1. EPA has not demonstrated that TSCA registration and reporting of byproducts sent for recycling is needed to protect public health and the environment. For nearly 30 years prior to 2003, EPA did not require reporting on inorganics because they were considered low risk. In 2011, EPA made a commitment to reexamine reporting requirements based on the data received during the 2012 reporting cycle, to determine whether some reporting could be eased or eliminated. IPC—through in-person meetings, letters and congressional testimony—has urged EPA to complete this analysis. But to date, we are unaware of any meaningful analysis of this data.

2. TSCA reporting imposes a burden on manufacturers. In addition to reporting of byproducts required under other laws, namely RCRA and EPCRA, TSCA imposes an additional layer of reporting for manufacturers. Most PCB manufacturers send byproducts for recycling despite the cost and despite the risk of regulatory fines for TSCA non-compliance. A typical printed circuit board factory has a database of well over 300 chemicals entries. Reporting under Section 8 requires generating very detailed information on chemical compounds or substances sent for recycling and how they may be processed by the recycler. Each TSCA report can average 64 labor hours per facility.

3. The guesswork required to report byproducts sent for recycling exposes manufacturers to considerable risk. EPA bases the applicability of notification and reporting requirements on the recycler’s actions, yet it requires the byproduct generator to make this determination. This is problematic because when the generator sends the byproduct for recycling, it may not have the information needed to determine regulatory applicability. Only the recycler knows for certain what chemical reactions (often safeguarded as trade secrets) will take place during the recycling process and how the resulting chemicals will be used. Yet, byproduct generators are required to report on this information, and they risk fines of $37,500 per day for each chemical they fail to report fully and accurately.

4. TSCA reporting of byproducts sent for recycling is largely duplicative of reporting required from the recycler and by other environmental, health and safety laws. TSCA reporting requires byproduct generators to provide information that serves the same purpose as that reported by recyclers. Moreover, EPA seeks the same basic information from byproduct generators under other reporting regimes (e.g., RCRA and EPCRA); but because EPA offices do not coordinate, the various reporting regimes require the same information to be provided in several different formats, increasing the burden.

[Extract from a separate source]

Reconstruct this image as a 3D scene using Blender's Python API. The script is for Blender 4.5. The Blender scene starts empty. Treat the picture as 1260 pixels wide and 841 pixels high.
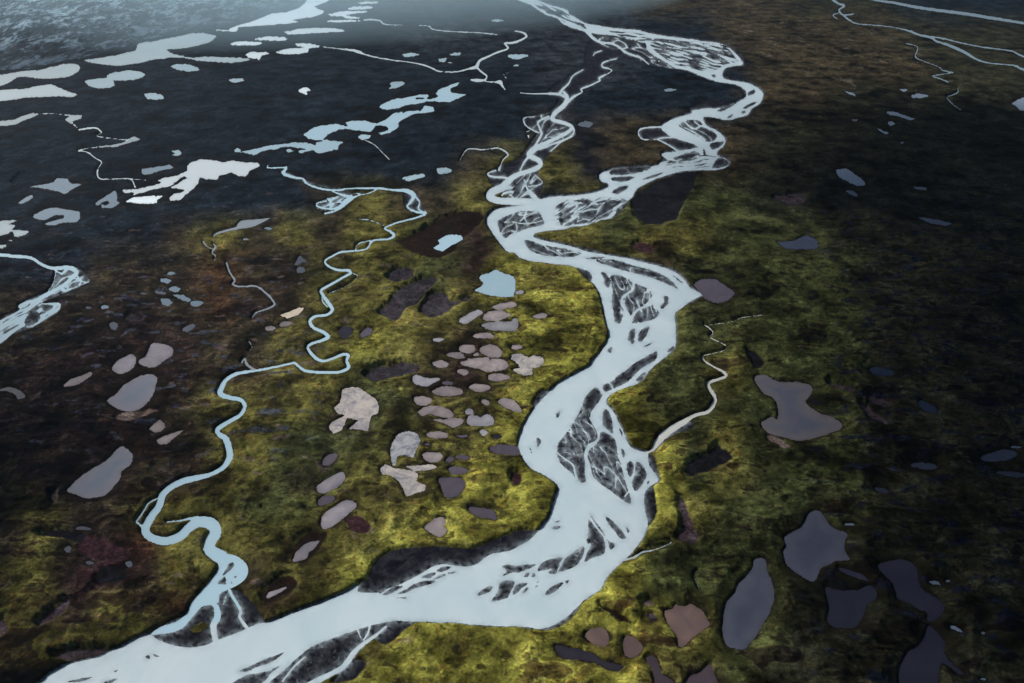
HAZE = 0.000010
HAZE_COL = (.45, .72, 1.0, 1)
MIST = [(430, -45, 2600, 3200, 330, .0006, 'pale blue mist bank beyond the far lakes'), (80, -30, 1500, 1900, 260, .00012, 'pale blue mist over the hill')]
SKY = .05; SUN = 4.2; SUN_ANGLE = 5; EXPOSURE = 0.45
# unseen clouds added for their shade: where it falls (map units), half widths (m), height, seed
SHADE_CLOUDS = [(1290, 680, 230, 330, 1500, 1), (1290, 440, 320, 300, 1500, 2), (1300, 220, 560, 700, 1600, 3), (-200, 600, 230, 300, 1500, 4)]
# Outlines are surveyed as plan points (four units to a map cell, '@c,r' moves the origin) and are
# turned into metres on the ground by to_world() below.
# ---------------------------------------------------------------- rivers and streams
RIVER_POLY = """@0,3 -900,1500 -300,1100 40,930 195,845 240,805 300,770 360,745 420,730 490,715 540,690 590,672 640,645 690,620 740,605
770,625 820,647 880,663 940,668 1010,656 1060,634 1110,616 1160,598 1210,578 1240,564
@1,3 20,548 60,547 110,530 170,505 240,478 310,455 370,428 440,400 498,366 502,392 540,398 600,398 650,378 700,362 760,332 820,300 870,270 920,258 960,262 1000,268 1050,268 1090,255 1130,225 1170,205 1220,198
@2,3 0,188 35,168 70,150 100,125 130,95 165,55 190,15
@2,2 205,800 225,745 228,715 205,690 160,660 100,630 70,600 50,565 35,530 35,490 50,440 75,390 105,340 140,295 180,255 230,210 290,175 350,145 385,125 400,95 430,65 455,30
@2,1 474,835 478,800 465,750 455,700 445,650 430,600 405,560 390,545 395,525 380,500 350,485 310,475 270,465 210,460 150,452 90,445 40,430 10,405
@1,1 1240,400 1210,370 1185,335 1165,310 1150,285 1138,255 1145,225 1170,200 1210,186
@2,1 0,178 60,168 130,145 200,130 280,125 350,118 410,108 450,95 475,80 470,62 445,55 428,35 440,15 480,0
@2,0 510,834 640,824 710,818 735,800 765,788 738,768 745,756 800,748 850,742 905,730 915,722 870,703 790,677 750,650 733,625
760,605 800,585 880,560 890,545 960,535 1030,533 1100,508 1150,480 1150,450 1110,420 1060,410 1000,400 930,375 870,350 800,335 760,310 700,275 665,245 660,215 620,205 560,190 500,175 420,168 370,160 320,145 260,125 220,90 170,75 130,50 90,25 30,2 -60,-30 -160,-70
-90,-75 20,-35 100,-8 170,20 220,35 270,50 280,70 310,85 350,110 390,122 430,128 500,140 560,145 620,150 660,160 730,175 800,185 880,195 950,205 1000,211 1040,221 1068,237 1090,256 1118,282 1135,318 1090,325 1045,340 1035,370 1050,390 1100,400 1160,410 1210,435 1235,465
1220,510 1180,535 1160,565 1110,580 1060,592 1000,580 950,575 940,590 960,620 1000,640 1030,660 1050,690 1040,720 1010,745 1015,770 1050,780 1070,805 1050,825 1000,838
@2,1 930,-2 830,5 760,25 700,45 650,70 610,95 590,130 560,155 520,185 505,215 490,235 450,240 400,255 360,272 300,275 250,290 190,295 130,305 105,320 120,335 180,350 250,365 310,380 350,395 400,405 460,415 520,425 600,440 680,460 740,475 800,500 840,530 870,570 900,590 935,610 915,625 870,650 830,680 800,710 805,760
@2,2 806,0 800,30 770,65 740,90 700,120 660,165 640,190 600,215 540,235 490,260 465,290 470,315 500,350 525,400 550,450 575,510 610,535 650,545 670,550 668,580 680,620 710,660 718,690 680,715 655,740 650,790
@2,3 656,0 668,50 660,90 630,150 590,200 550,240 500,285 460,330 440,375 400,405 350,440 310,480 260,525 200,560 150,575 100,572 30,565
@1,3 1200,562 1130,560 1060,555 980,545 900,545 820,540 740,540 680,535 660,545 640,575 590,605 550,640 500,690 470,735 430,780 370,810 300,850 100,980 -300,1300 -700,1700"""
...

5. Congress itself has required EPA to reduce the reporting burden on byproducts sent for recycling. In 2016, as part of the Frank R. Lautenberg Chemical Safety Act, IPC persuaded Congress to require the EPA Administrator to finalize within three and a half years a negotiated rulemaking “limiting the reporting requirements … for manufacturers of any inorganic byproducts, when such byproducts, whether by the product manufacturer or by any other person, are subsequently recycled, reused, or reprocessed.” Unfortunately, the negotiated rulemaking process ground to a halt after only a few months of effort due to an impasse among the stakeholders.

The good news is that the Trump Administration can resolve this issue through the new CDR rulemaking, most simply by eliminating TSCA reporting for inorganic byproducts sent for recycling. Until then, the existing reporting requirements will continue to discourage recycling of resource-rich byproducts and impose unnecessary business burdens on U.S. manufacturers.